A final approach to consider for clients is a DB-DC combo. Historically, IRC Section 415e prevented you from simultaneously maxing out benefits under both types of plans, but that rule was repealed not long before the 2001 tax act was enacted. Now clients can double dip. A common tactic involves adding a DB to an existing profit-sharing plan. In these cases, "the employer is really switching his thought process," says Sutten. "The DB is going to be the main retirement plan, and any discretionary contributions which are affordable beyond that in good years will fund the profit-sharing benefit."
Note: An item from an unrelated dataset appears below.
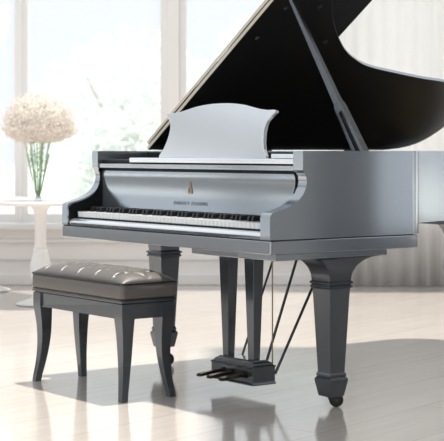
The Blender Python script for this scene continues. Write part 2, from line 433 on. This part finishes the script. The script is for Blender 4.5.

Cash-balance and 412i DB plans can also be combined with a DC. For instance, The Hartwood Group is layering cross-tested 412i plans on top of existing profit-sharing plans with the goal of creating a combo in which 80% or more of the contributions are skewed to the owners. "At least 40% of all eligible employees, up to a maximum of 50 individuals, must participate in the 412i, while the remaining workers go into the profit-sharing plan," Jenkins explains.

Good candidates for this structure are large doctor groups with more than ten employees, he says. "The physician-owners end up in the 412i and are able to make contributions of $100,000 to $300,000-plus annually, while the employees in the profit-sharing plan receive a safe-harbor contribution that is a percentage of their salary."